The Caddy container currently runs as root inside the container, hardened with cap_drop: ALL and cap_add: NET_BIND_SERVICE. Switching to a non-root user would be a small defense-in-depth improvement and would remove the requirement that caddy_data / caddy_config be root-owned on the host.

Context

The current model is already well-hardened: container-root has no capabilities beyond NET_BIND_SERVICE, so it cannot bypass file modes or do anything privileged. A container escape would land the attacker on the host as UID 0 anyway — that's a runtime/kernel concern, not an in-container UID concern.
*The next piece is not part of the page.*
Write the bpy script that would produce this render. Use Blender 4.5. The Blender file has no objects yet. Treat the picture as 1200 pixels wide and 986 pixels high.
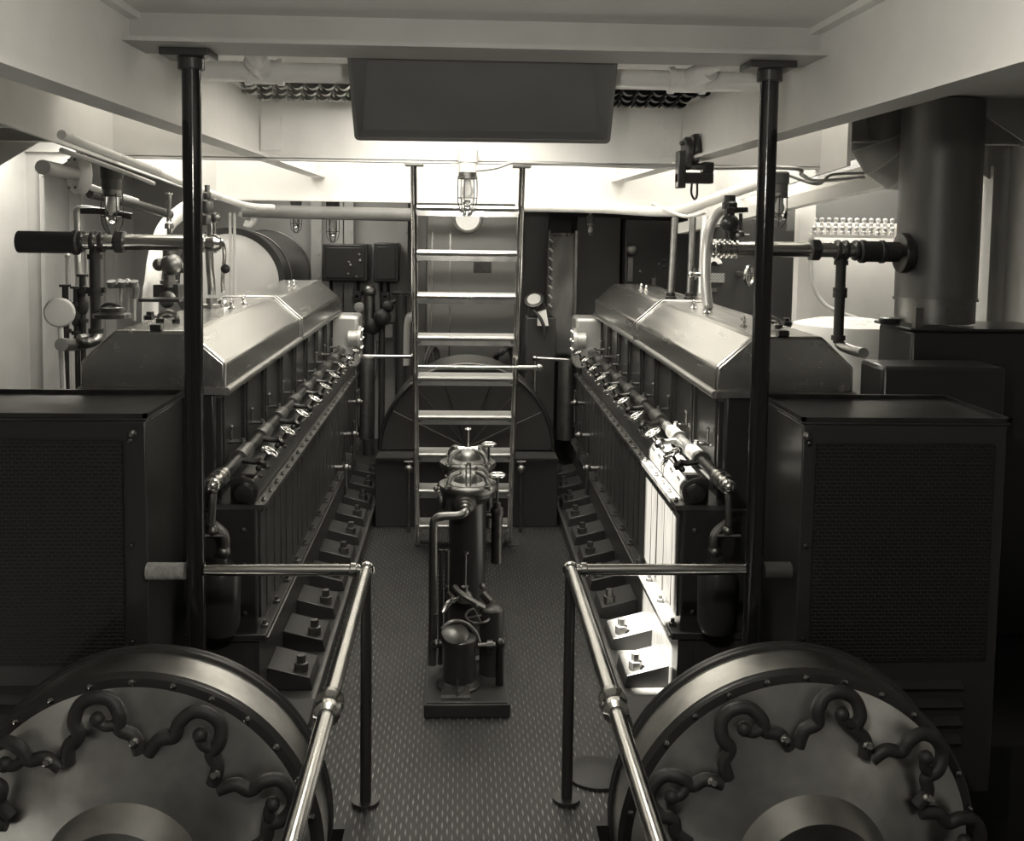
import bpy, bmesh, math, random
from mathutils import Vector, Matrix
random.seed(7)
S = bpy.context.scene
COL = S.collection
PI = math.pi

# ------------------------------------------------------------------ camera
F = 1200.0; PPX, PPY = 595.0, 355.0
CAM = Vector((-0.055, 0.0, 2.10))
yc = Vector((541-PPX, PPY-265, -F)).normalized()
_r = math.radians(0.8)
zc = Vector((math.sin(_r), math.cos(_r), 0))
zc.z = -(zc.x*yc.x+zc.y*yc.y)/yc.z
zc.normalize()
xc = yc.cross(zc)
# rows of R: world axes expressed in camera space -> world = R @ cam
R = Matrix((xc, yc, zc))
cam_d = bpy.data.cameras.new('camera'); cam = bpy.data.objects.new('camera', cam_d); COL.objects.link(cam)
cam.matrix_world = Matrix.Translation(CAM) @ R.to_4x4()
cam_d.sensor_fit = 'HORIZONTAL'; cam_d.sensor_width = 36
cam_d.lens = F/1200*36
cam_d.shift_x = (600-PPX)/1200; cam_d.shift_y = (PPY-493)/1200
cam_d.clip_start = .05; cam_d.clip_end = 100
S.camera = cam

def ray(px, py): return R @ Vector((px-PPX, PPY-py, -F))
def P(px, py, Y):
    d = ray(px, py); return CAM + d*((Y-CAM.y)/d.y)
def PX(px, py, X):
    d = ray(px, py); return CAM + d*((X-CAM.x)/d.x)
def PZ(px, py, Z):
    d = ray(px, py); return CAM + d*((Z-CAM.z)/d.z)
def V(*a): return Vector(a)

# ------------------------------------------------------------------ materials
def mat(name, col, rough=.5, metal=0., bump=0., bscale=30., var=0., spec=.5, coat=0., stretch=(1,1,1)):
    m = bpy.data.materials.new(name); m.use_nodes = True
    nt = m.node_tree; b = nt.nodes['Principled BSDF']
    if isinstance(col, (int, float)): col = (col, col*.985, col*.95)
    b.inputs['Base Color'].default_value = (*col, 1)
    b.inputs['Roughness'].default_value = rough; b.inputs['Metallic'].default_value = metal
    b.inputs['Specular IOR Level'].default_value = spec
    b.inputs['Coat Weight'].default_value = coat
    tc = nt.nodes.new('ShaderNodeTexCoord'); mp = nt.nodes.new('ShaderNodeMapping')
    mp.inputs['Scale'].default_value = stretch
    nt.links.new(tc.outputs['Object'], mp.inputs['Vector'])
    n = nt.nodes.new('ShaderNodeTexNoise'); n.inputs['Scale'].default_value = bscale; n.inputs['Detail'].default_value = 5
    nt.links.new(mp.outputs[0], n.inputs['Vector'])
    if var:
        r = nt.nodes.new('ShaderNodeValToRGB')
        r.color_ramp.elements[0].position = .3; r.color_ramp.elements[1].position = .7
        r.color_ramp.elements[0].color = (*[c*(1-var) for c in col], 1)
        r.color_ramp.elements[1].color = (*[min(1, c*(1+var)) for c in col], 1)
        nt.links.new(n.outputs[0], r.inputs[0]); nt.links.new(r.outputs[0], b.inputs['Base Color'])
        rr = nt.nodes.new('ShaderNodeMapRange'); rr.inputs['To Min'].default_value = max(.03, rough*.8); rr.inputs['To Max'].default_value = min(1, rough*1.25)
        nt.links.new(n.outputs[0], rr.inputs[0]); nt.links.new(rr.outputs[0], b.inputs['Roughness'])
    if bump:
        bm = nt.nodes.new('ShaderNodeBump'); bm.inputs['Strength'].default_value = bump; bm.inputs['Distance'].default_value = .004
        nt.links.new(n.outputs[0], bm.inputs['Height']); nt.links.new(bm.outputs[0], b.inputs['Normal'])
    return m

M = {}
M['white'] = mat('white_paint', .72, .45, bump=.15, bscale=8, var=.03)
M['white_gloss'] = mat('white_enamel', .80, .28, bump=.1, bscale=6, var=.03)
M['pale'] = mat('pale_paint', .40, .5, var=.08, bscale=4)
M['grey'] = mat('grey_paint', .16, .5, var=.1, bscale=4)
M['dgrey'] = mat('dark_grey_paint', .055, .5, var=.1, bscale=4)
M['hood'] = mat('hood_grey_paint', .15, .45, var=.08, bscale=3)
M['black'] = mat('black_enamel', .032, .28, bump=.12, bscale=5)
M['blackmatt'] = mat('black_iron', .028, .55, bump=.2, bscale=40)
M['charcoal'] = mat('charcoal_paint', .035, .35, bump=.15, bscale=9, var=.15)
M['steel'] = mat('polished_steel', .62, .18, 1., var=.1, bscale=12)
M['brushed'] = mat('brushed_steel', .42, .36, 1., var=.12, bscale=14, bump=.12, stretch=(1,6,1))
M['alu'] = mat('aluminium_cover', .62, .25, 1., var=.03, bscale=6, bump=.05, stretch=(3,.25,3))
M['postblack'] = mat('glossy_black_post', .012, .14, bump=.15, bscale=30)
M['bend'] = mat('bend_grey_paint', .26, .45)
M['door'] = mat('glossy_side_door', .045, .30, var=.25, bump=.5, bscale=9, stretch=(6,6,.5))
M['drum'] = mat('worn_drum_steel', .72, .30, 1., var=.3, bscale=5, bump=.15)
M['locker'] = mat('locker_metal', .30, .34, 1.)
M['tank'] = mat('tank_end_paint', .42, .35)
M['duct'] = mat('duct_grey_paint', .15, .42, .3, var=.12, bscale=6, stretch=(2,2,.4))
M['dullmetal'] = mat('dull_metal', .22, .4, 1., var=.15, bscale=20, bump=.15)
M['darkmetal'] = mat('dark_metal', .09, .38, 1., var=.2, bscale=20, bump=.1)
M['silver_paint'] = mat('silver_painted_pipe', .50, .35, .55, var=.05, bscale=10)
M['cloth'] = mat('wrapped_lagging', .30, .85, bump=.8, bscale=60, var=.25)
M['floor'] = mat('dark_floor_plate', .018, .5, .0, bump=.1, bscale=20, var=.2)
M['lozenge'] = mat('worn_raised_tread', .32, .35, .9, var=.2, bscale=9)
M['tread'] = mat('checkered_tread', .36, .45, .8, var=.2, bscale=60, bump=.5)
M['canvas'] = mat('grey_canvas', .13, .8, bump=.5, bscale=6, var=.35, stretch=(1,1,.3))

_nt = M['drum'].node_tree; _b = _nt.nodes['Principled BSDF']; _b.inputs['Anisotropic'].default_value = .85
_tg = _nt.nodes.new('ShaderNodeTangent'); _tg.direction_type = 'RADIAL'; _tg.axis = 'Y'; _nt.links.new(_tg.outputs[0], _b.inputs['Tangent'])
def grid_mat(name, base, hole, sx, sz, axis='XZ'):
    m = bpy.data.materials.new(name); m.use_nodes = True; nt = m.node_tree; b = nt.nodes['Principled BSDF']
    tc = nt.nodes.new('ShaderNodeTexCoord'); br = nt.nodes.new('ShaderNodeTexBrick'); mp = nt.nodes.new('ShaderNodeMapping')
    if axis == 'XZ': mp.inputs['Rotation'].default_value = (PI/2, 0, 0)
    nt.links.new(tc.outputs['Object'], mp.inputs['Vector']); nt.links.new(mp.outputs[0], br.inputs['Vector'])
    br.inputs['Scale'].default_value = 1; br.inputs['Brick Width'].default_value = sx; br.inputs['Row Height'].default_value = sz
    br.inputs['Mortar Size'].default_value = sz*.22; br.inputs['Mortar Smooth'].default_value = .5
    br.inputs['Color1'].default_value = (hole, hole, hole*.95, 1); br.inputs['Color2'].default_value = (hole*1.3, hole*1.3, hole*1.2, 1)
    br.inputs['Mortar'].default_value = (base, base, base*.95, 1)
    nt.links.new(br.outputs['Color'], b.inputs['Base Color']); b.inputs['Roughness'].default_value = .4
    bp = nt.nodes.new('ShaderNodeBump'); bp.inputs['Strength'].default_value = .8; bp.inputs['Distance'].default_value = .004
    nt.links.new(br.outputs['Fac'], bp.inputs['Height']); nt.links.new(bp.outputs[0], b.inputs['Normal'])
    return m
M['mesh'] = grid_mat('perforated_black_metal', .028, .008, .026, .014)

def glass(name, col=(1,1,1), rough=.02):
    m = bpy.data.materials.new(name); m.use_nodes = True; b = m.node_tree.nodes['Principled BSDF']
    b.inputs['Base Color'].default_value = (*col, 1); b.inputs['Roughness'].default_value = rough
    b.inputs['Transmission Weight'].default_value = .9; b.inputs['IOR'].default_value = 1.45
    return m
M['glass'] = glass('clear_glass')
def emit(name, col, s):
    m = bpy.data.materials.new(name); m.use_nodes = True; b = m.node_tree.nodes['Principled BSDF']
    b.inputs['Base Color'].default_value = (.8, .8, .75, 1)
    b.inputs['Emission Color'].default_value = (*col, 1); b.inputs['Emission Strength'].default_value = s
    return m
M['lamp_lit'] = emit('lit_lamp_glass', (1, .95, .82), .75)
M['bulb'] = mat('frosted_bulb', .75, .25)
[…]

The reason this came up: during the recent restructure, a chown -R stoga:stoga broke Caddy because container-root, without CAP_DAC_OVERRIDE, couldn't read mode-0600 cert files owned by UID 1000. Running the container as UID 1000 would make the data dirs naturally stoga-owned and avoid this kind of footgun.

Scope

  • Set user: 1000:1000 on the caddy service
  • Make binding ports 80 and 443 work: either bake setcap cap_net_bind_service+ep into a derived image, set sysctl net.ipv4.ip_unprivileged_port_start=80 on the host, or run Caddy on high ports and forward
  • Re-chown caddy_data and caddy_config to 1000:1000

Acceptance criteria

  • Caddy comes up as UID 1000
  • All public hostnames still serve TLS on 443 from a fresh up
  • Data directories owned by 1000:1000, no sudo needed for routine ops

Notes

Draft / backlog. Marginal security gain. The official Caddy image documents running as root; going non-root is off the happy path. Filing so the rationale is preserved and we can revisit if the host-config footprint becomes worth carrying.